L’Amazzonia è la più grande foresta tropicale al mondo, con una superficie totale di circa 5,5 milioni di chilometri quadrati, oltre la metà dei quali in territorio brasiliano. È uno degli ecosistemi più ricchi al mondo, ed è fondamentale per un sacco di cose: dalla produzione di ossigeno e dalla rimozione di anidride carbonica nell’atmosfera al suo ruolo centrale nel rilascio di vapore acqueo, che determina poi la quantità di piogge e di conseguenza un sacco di altre cose, dalle correnti oceaniche alle temperature globali.

Negli ultimi vent’anni il Brasile si era impegnato con una certa determinazione a salvaguardare l’Amazzonia dalla deforestazione, e soprattutto negli ultimi anni ci era in parte riuscito, tanto che era citato come esempio virtuoso di salvaguardia ambientale. Gli sforzi erano però diventati sempre più onerosi, visto che la recessione che colpì il paese nel 2014 lo rese sempre più dipendente dall’allevamento e dalle grandi coltivazioni, due tra le principali cause della deforestazione.

 

Bolsonaro, un populista di estrema destra e molto liberista in economia, ha cambiato le cose assicurando che la sua priorità sarebbe stata lo sviluppo economico. Prima ancora che cambiando le leggi, lo ha fatto principalmente riducendo le sanzioni, gli avvertimenti e i sequestri operati dalle autorità brasiliane verso le società che partecipano alla deforestazione violando le regole vigenti. Il New York Times, analizzando una serie di documenti pubblici delle agenzie competenti, ha concluso che le azioni di questo tipo si sono ridotte del 20 per cento nei primi sei mesi del mandato di Bolsonaro, rispetto allo stesso periodo del 2018. I due fenomeni, l’aumento della deforestazione e la riduzione dell’intervento statale, sono distinti e paralleli, ma con ogni probabilità collegati.
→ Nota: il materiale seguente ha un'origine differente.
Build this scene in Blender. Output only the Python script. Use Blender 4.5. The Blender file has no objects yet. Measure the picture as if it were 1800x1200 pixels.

Durante la campagna elettorale, Bolsonaro aveva addirittura promesso di eliminare il ministero dell’Agricoltura, per poi rinunciare per timore di un boicottaggio internazionale. Appena insediato, però, aveva ridotto il budget della principale agenzia ambientale del paese del 24 per cento, nell’ambito di un più ampio piano di tagli, e ci sono stati annunci di ulteriori provvedimenti, come limitare il potere dell’agenzia di distruggere l’attrezzatura sequestrata ai boscaioli e ai minatori abusivi.

 

Bolsonaro ha sostenuto che i dati diffusi dalle sue stesse agenzie «non rispecchiano la realtà» e ha parlato di «psicosi ambientalista»; rispondendo sul tema a un giornalista europeo, una decina di giorni fa, ha detto che «l’Amazzonia è nostra, non vostra». Il presidente brasiliano sta provando a far passare le preoccupazioni internazionali sul futuro della Foresta amazzonica come un complotto internazionale per bloccare lo sviluppo del paese, arrivando a sostenere che le potenze occidentali vogliano in realtà impedire al Brasile di sfruttare le risorse amazzoniche per farlo loro stesse in futuro: «Il Brasile è come una vergine circondata da pervertiti che la desiderano», ha detto.

 

Paesi come la Germania e la Norvegia contribuiscono a finanziare un fondo governativo (l’Amazon Fund) che ammonta a un totale di 1,3 miliardi di dollari, e che si occupa della conservazione dell’Amazzonia. Il fondo è stato attaccato dall’amministrazione di Bolsonaro, che ha messo in dubbio il modo in cui spende i suoi soldi, avviando un procedimento che lo ha bloccato e che potrebbe cambiarne il funzionamento. In una sua recente visita in Brasile, il ministro tedesco per la Cooperazione economica e lo sviluppo ha ricordato l’importanza della conservazione dell’Amazzonia, spiegando che «senza foreste tropicali non si possono risolvere i problemi climatici».